> GIVEN EXERCISE:
Exclude the pictures and reproduce the remaining data exactly as written.

* * * * * * *

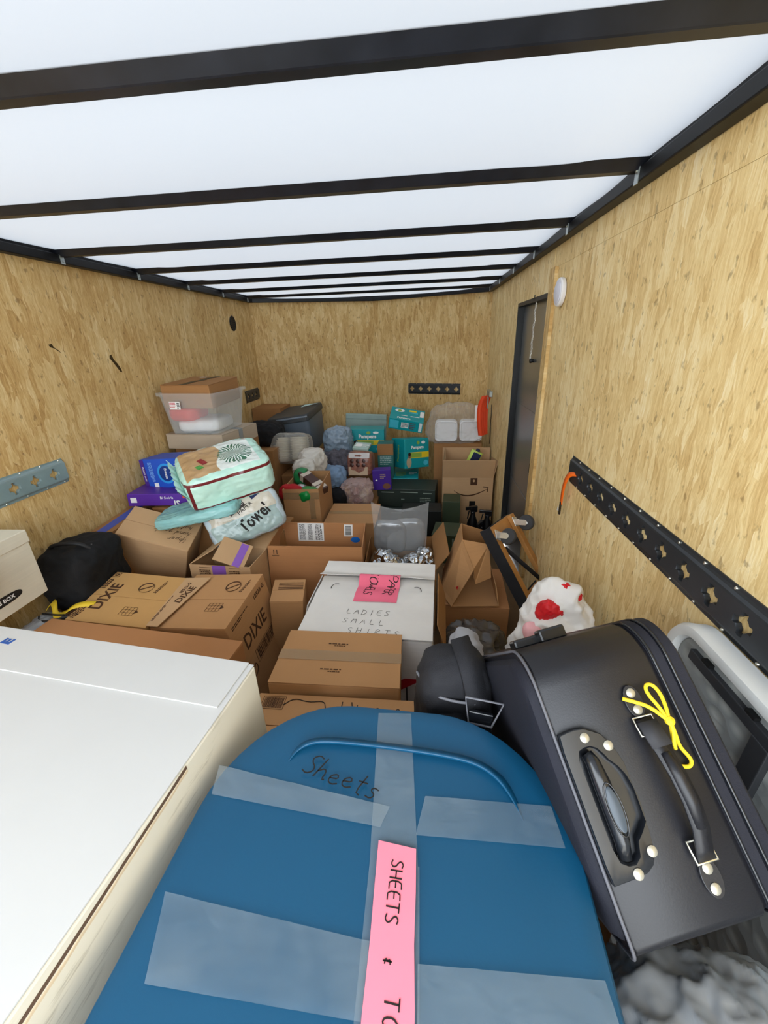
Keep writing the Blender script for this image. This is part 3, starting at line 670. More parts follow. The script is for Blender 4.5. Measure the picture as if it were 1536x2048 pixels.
for x in (-.012, 0, .012): bk.box(x-.0025, x+.0025, -.008, -.005, -.055, -.018)
bk = bk.build('buckle', PLB, bp, bevel=.002); place(bk, (.032, -.108, .462), (-8, -14, 8)); bk.scale = (1.0, 1.1, 1.05)
MB().tube([(-.036, -.009, .05), (.036, -.009, .05), (.022, -.009, .0), (-.022, -.009, .0)], .0024, 6, closed=True).build('strap_slider', mat('grey_piping', '#6f6f74'), bk, 'all')
gc = blob('grey_cloth_bag', (.16, .22, .67), mat('grey_cloth', '#a9abb2', .8, var=.05), 8, .6, 24, .10, 4, taper=.25); place(gc, (.155, 1.215, 0)); tag(gc, 'pale grey cloth sack standing behind the black backpack', 'sack')
# ---- folding table on edge against the right wall
ft = thing('folding_table', 'white plastic folding table standing on edge against the right wall', 'table', (.545, .30, 0), (0, 0, 2.5))
HD = mat('white_hdpe', '#dcdcd8', .45, var=.04, vs=12); GRY = None
def peb():
    m, k, p = base('grey_pebbled_plastic'); v = k.vor(k.mapping(k.coord(), sc=(1, .6, 1)), 34)
    k.put(p.inputs['Base Color'], k.ramp(v, [(.15, lin('#b5b7b2')), (.5, lin('#8f9290'))])); p.inputs['Roughness'].default_value = .45
    k.put(p.inputs['Normal'], k.bump(v, .5, .006)); return m
GRY = peb()
def yzr(y0, y1, z0, z1, r, n=8):
    P = []
    for cy, cz, a0 in ((y1-r, z1-r, 0), (y0+r, z1-r, 90), (y0+r, z0+r, 180), (y1-r, z0+r, 270)):
        for i in range(n+1): a = R(a0+90*i/n); P.append((cy+r*math.cos(a), cz+r*math.sin(a)))
    return P
def xr(x, d, r=.09): return [(x, y, z) for y, z in yzr(-.75+d, .57-d, 0+d, 1.055-d, r-d)]
loft([xr(.046, .012), xr(.05, .0), xr(.038, -.0), xr(.012, -.002), xr(.002, .004), xr(0, .014), xr(.003, .026), xr(.022, .032)]).build('tabletop', HD, ft, True)
loft([xr(.0225, .03), xr(.018, .033)]).build('underside', GRY, ft)
mb = MB(); mb.box(.006, .026, -.65, .49, .978, 1.002); mb.box(.004, .022, .25, .29, .25, .98); mb.box(.004, .022, -.45, -.41, .25, .98); mb.build('steel_frame', mat('table_frame', '#38393c', .45, .3), ft, bevel=.002)
for y in (.44, .31, .19, .06): MB().box(.006, .02, y-.012, y+.012, 1.0025, 1.009).build('frame_clip', mat('clip_black', '#0c0c0c', .6), ft)
pf = thing('paper_sheet', 'light blue folded paper tucked between suitcase and folding table', 'paper', (.535, .40, .90), (10, 0, -8))
mb = MB(); n = 9
vs = [(.004*(-1)**i, -.05+.013*i, z) for i in range(n) for z in (-.10+.012*i, .055-.004*i)]
mb.add(vs, [(2*i, 2*i+1, 2*i+3, 2*i+2) for i in range(n-1)]); mb.build('sheet', mat('pale_blue_paper', '#bcd9ea', .6), pf)
# grey plastic sack under the suitcase
GP = film('grey_plastic_sack', '#8d9093', .90, .3, .5, .2, 12)
gs = blob('plastic_sack', (.33, .47, .88), GP, 12, .45, 70, .06, 13, True, taper=.10); place(gs, (.375, .155, 0)); tag(gs, 'crinkled grey translucent plastic sack under the near end of the suitcase', 'sack')
# white grocery bag
GRO = film('white_grocery_film', '#efece8', .86, .35, .4, .15, 20)
wg = thing('grocery_bag', 'crumpled white plastic grocery bag with red lettering by the right wall', 'bag', (.475, 1.27, 0))
gbb = blob('bag_body', (.36, .30, .85), GRO, 21, .85, 50, .13, 6, True, wg, .42)
REDM = mat('red_print', '#d01722', .5)
for i, (p, dm) in enumerate((((-.06, -.03, .74), (.07, .05, .085)), ((.012, .0, .825), (.03, .03, .045)), ((.05, .0, .79), (.028, .03, .045)))):
    o = blob('red_fold', dm, REDM, 30+i, .8, 14, .22, 4, True, wg); place(o, p, (25*i, 20, 25-40*min(i, 1)))
o = blob('pink_item', (.06, .05, .06), mat('pink_soft', '#f0b3b8', .7), 41, .8, 8, .05, 2, True, wg); place(o, (-.10, -.07, .68))

# ================================================================== middle of the load
def dixie_top(t, u0, ang=90, big=.062, ink=INK):
    text(t, 'printed_name', FF(t, 'top', u0, -.02, rot=ang), 'DIXIE', big, ink, sx=1.05, bold=.0006)
def no_symbol(t, M, r, m):
    mb = MB(); mb.tube([(r*math.cos(a), r*math.sin(a), .0002) for a in [i*math.pi/14 for i in range(28)]], r*.09, 4, M, closed=True, flat=.1)
    mb.box(-r, r, -r*.09, r*.09, 0, .0005, M @ Matrix.Rotation(R(35), 4, 'Z')); mb.build('printed_symbol', m, t)
def grid_mark(t, M, a, m):
    mb = MB()
    for i in range(5): mb.box(-a/2+a*i/4-.0006, -a/2+a*i/4+.0006, -a*.4, a*.4, 0, .0005, M)
    for i in range(4): mb.box(-a/2, a/2, -a*.4+a*.8*i/3-.0006, -a*.4+a*.8*i/3+.0006, 0, .0005, M)
    mb.add([(a*.5, -.2*a, 0), (a*.75, 0, 0), (a*.5, .2*a, 0)], [(0, 1, 2)], M); mb.build('printed_mark', m, t)
dl = carton('cup_carton', 'golden brown cup carton lettered on top, with a lettered flap sticking out right', 'box', (-1.327, 1.464, .62), (-1.9, 6.5, 3.4), (.367, .33, .60), KRAFT2)
text(dl, 'printed_name', FF(dl, 'top', -.108, -.005, rot=90), 'DIXIE', .075, INKB, sx=.95, bold=.001)
text(dl, 'printed_code', FF(dl, 'top', -.165, .075, rot=90), '1E523', .028, INKB, bold=.0008)
text(dl, 'printed_code', FF(dl, 'top', -.165, .142, rot=90), 'G', .026, INKB, bold=.0008)
lines(dl, 'printed_frame', FF(dl, 'top', -.165, .142, rot=90), [(-.016, .016, .016, .002), (-.016, .016, -.016, .002), (-.016, -.014, 0, .032), (.014, .016, 0, .032)], INKB)
no_symbol(dl, FF(dl, 'top', .035, .07), .032, INKB)
smallprint(dl, 'small_print', FF(dl, 'top', .10, .085, rot=80), .09, .016, 2, INKB, 3)
grid_mark(dl, FF(dl, 'top', .05, -.085), .062, INKB)
smallprint(dl, 'small_print', FF(dl, 'top', -.165, -.10, rot=75), .10, .05, 5, INKB, 5)
dr = carton('cup_carton', 'brown cup carton with big lettering down its right side', 'box', (-.955, 1.474, .615), (-4.8, 6.5, -5.5), (.36, .36, .60), KRAFT)
fp = MB(); fpts = [(0, .16), (0, -.158), (.055, -.160), (.125, .166)]; fp.prism(fpts[::-1], 0, .004)
Mf = Matrix.Translation((.181, 0, .6005)) @ Matrix.Rotation(R(-5), 4, 'Y'); fl_ = fp.build('raised_flap', KRAFT3, dl, bevel=.001); fl_.matrix_local = Mf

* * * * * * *

> RESULT BELOW:
Keep writing the Blender script for this image. This is part 3, starting at line 670. More parts follow. The script is for Blender 4.5. Measure the picture as if it were 1536x2048 pixels.
for x in (-.012, 0, .012): bk.box(x-.0025, x+.0025, -.008, -.005, -.055, -.018)
bk = bk.build('buckle', PLB, bp, bevel=.002); place(bk, (.032, -.108, .462), (-8, -14, 8)); bk.scale = (1.0, 1.1, 1.05)
MB().tube([(-.036, -.009, .05), (.036, -.009, .05), (.022, -.009, .0), (-.022, -.009, .0)], .0024, 6, closed=True).build('strap_slider', mat('grey_piping', '#6f6f74'), bk, 'all')
gc = blob('grey_cloth_bag', (.16, .22, .67), mat('grey_cloth', '#a9abb2', .8, var=.05), 8, .6, 24, .10, 4, taper=.25); place(gc, (.155, 1.215, 0)); tag(gc, 'pale grey cloth sack standing behind the black backpack', 'sack')
# ---- folding table on edge against the right wall
ft = thing('folding_table', 'white plastic folding table standing on edge against the right wall', 'table', (.545, .30, 0), (0, 0, 2.5))
HD = mat('white_hdpe', '#dcdcd8', .45, var=.04, vs=12); GRY = None
def peb():
    m, k, p = base('grey_pebbled_plastic'); v = k.vor(k.mapping(k.coord(), sc=(1, .6, 1)), 34)
    k.put(p.inputs['Base Color'], k.ramp(v, [(.15, lin('#b5b7b2')), (.5, lin('#8f9290'))])); p.inputs['Roughness'].default_value = .45
    k.put(p.inputs['Normal'], k.bump(v, .5, .006)); return m
GRY = peb()
def yzr(y0, y1, z0, z1, r, n=8):
    P = []
    for cy, cz, a0 in ((y1-r, z1-r, 0), (y0+r, z1-r, 90), (y0+r, z0+r, 180), (y1-r, z0+r, 270)):
        for i in range(n+1): a = R(a0+90*i/n); P.append((cy+r*math.cos(a), cz+r*math.sin(a)))
    return P
def xr(x, d, r=.09): return [(x, y, z) for y, z in yzr(-.75+d, .57-d, 0+d, 1.055-d, r-d)]
loft([xr(.046, .012), xr(.05, .0), xr(.038, -.0), xr(.012, -.002), xr(.002, .004), xr(0, .014), xr(.003, .026), xr(.022, .032)]).build('tabletop', HD, ft, True)
loft([xr(.0225, .03), xr(.018, .033)]).build('underside', GRY, ft)
mb = MB(); mb.box(.006, .026, -.65, .49, .978, 1.002); mb.box(.004, .022, .25, .29, .25, .98); mb.box(.004, .022, -.45, -.41, .25, .98); mb.build('steel_frame', mat('table_frame', '#38393c', .45, .3), ft, bevel=.002)
for y in (.44, .31, .19, .06): MB().box(.006, .02, y-.012, y+.012, 1.0025, 1.009).build('frame_clip', mat('clip_black', '#0c0c0c', .6), ft)
pf = thing('paper_sheet', 'light blue folded paper tucked between suitcase and folding table', 'paper', (.535, .40, .90), (10, 0, -8))
mb = MB(); n = 9
vs = [(.004*(-1)**i, -.05+.013*i, z) for i in range(n) for z in (-.10+.012*i, .055-.004*i)]
mb.add(vs, [(2*i, 2*i+1, 2*i+3, 2*i+2) for i in range(n-1)]); mb.build('sheet', mat('pale_blue_paper', '#bcd9ea', .6), pf)
# grey plastic sack under the suitcase
GP = film('grey_plastic_sack', '#8d9093', .90, .3, .5, .2, 12)
gs = blob('plastic_sack', (.33, .47, .88), GP, 12, .45, 70, .06, 13, True, taper=.10); place(gs, (.375, .155, 0)); tag(gs, 'crinkled grey translucent plastic sack under the near end of the suitcase', 'sack')
# white grocery bag
GRO = film('white_grocery_film', '#efece8', .86, .35, .4, .15, 20)
wg = thing('grocery_bag', 'crumpled white plastic grocery bag with red lettering by the right wall', 'bag', (.475, 1.27, 0))
gbb = blob('bag_body', (.36, .30, .85), GRO, 21, .85, 50, .13, 6, True, wg, .42)
REDM = mat('red_print', '#d01722', .5)
for i, (p, dm) in enumerate((((-.06, -.03, .74), (.07, .05, .085)), ((.012, .0, .825), (.03, .03, .045)), ((.05, .0, .79), (.028, .03, .045)))):
    o = blob('red_fold', dm, REDM, 30+i, .8, 14, .22, 4, True, wg); place(o, p, (25*i, 20, 25-40*min(i, 1)))
o = blob('pink_item', (.06, .05, .06), mat('pink_soft', '#f0b3b8', .7), 41, .8, 8, .05, 2, True, wg); place(o, (-.10, -.07, .68))

# ================================================================== middle of the load
def dixie_top(t, u0, ang=90, big=.062, ink=INK):
    text(t, 'printed_name', FF(t, 'top', u0, -.02, rot=ang), 'DIXIE', big, ink, sx=1.05, bold=.0006)
def no_symbol(t, M, r, m):
    mb = MB(); mb.tube([(r*math.cos(a), r*math.sin(a), .0002) for a in [i*math.pi/14 for i in range(28)]], r*.09, 4, M, closed=True, flat=.1)
    mb.box(-r, r, -r*.09, r*.09, 0, .0005, M @ Matrix.Rotation(R(35), 4, 'Z')); mb.build('printed_symbol', m, t)
def grid_mark(t, M, a, m):
    mb = MB()
    for i in range(5): mb.box(-a/2+a*i/4-.0006, -a/2+a*i/4+.0006, -a*.4, a*.4, 0, .0005, M)
    for i in range(4): mb.box(-a/2, a/2, -a*.4+a*.8*i/3-.0006, -a*.4+a*.8*i/3+.0006, 0, .0005, M)
    mb.add([(a*.5, -.2*a, 0), (a*.75, 0, 0), (a*.5, .2*a, 0)], [(0, 1, 2)], M); mb.build('printed_mark', m, t)
dl = carton('cup_carton', 'golden brown cup carton lettered on top, with a lettered flap sticking out right', 'box', (-1.327, 1.464, .62), (-1.9, 6.5, 3.4), (.367, .33, .60), KRAFT2)
text(dl, 'printed_name', FF(dl, 'top', -.108, -.005, rot=90), 'DIXIE', .075, INKB, sx=.95, bold=.001)
text(dl, 'printed_code', FF(dl, 'top', -.165, .075, rot=90), '1E523', .028, INKB, bold=.0008)
text(dl, 'printed_code', FF(dl, 'top', -.165, .142, rot=90), 'G', .026, INKB, bold=.0008)
lines(dl, 'printed_frame', FF(dl, 'top', -.165, .142, rot=90), [(-.016, .016, .016, .002), (-.016, .016, -.016, .002), (-.016, -.014, 0, .032), (.014, .016, 0, .032)], INKB)
no_symbol(dl, FF(dl, 'top', .035, .07), .032, INKB)
smallprint(dl, 'small_print', FF(dl, 'top', .10, .085, rot=80), .09, .016, 2, INKB, 3)
grid_mark(dl, FF(dl, 'top', .05, -.085), .062, INKB)
smallprint(dl, 'small_print', FF(dl, 'top', -.165, -.10, rot=75), .10, .05, 5, INKB, 5)
dr = carton('cup_carton', 'brown cup carton with big lettering down its right side', 'box', (-.955, 1.474, .615), (-4.8, 6.5, -5.5), (.36, .36, .60), KRAFT)
fp = MB(); fpts = [(0, .16), (0, -.158), (.055, -.160), (.125, .166)]; fp.prism(fpts[::-1], 0, .004)
Mf = Matrix.Translation((.181, 0, .6005)) @ Matrix.Rotation(R(-5), 4, 'Y'); fl_ = fp.build('raised_flap', KRAFT3, dl, bevel=.001); fl_.matrix_local = Mf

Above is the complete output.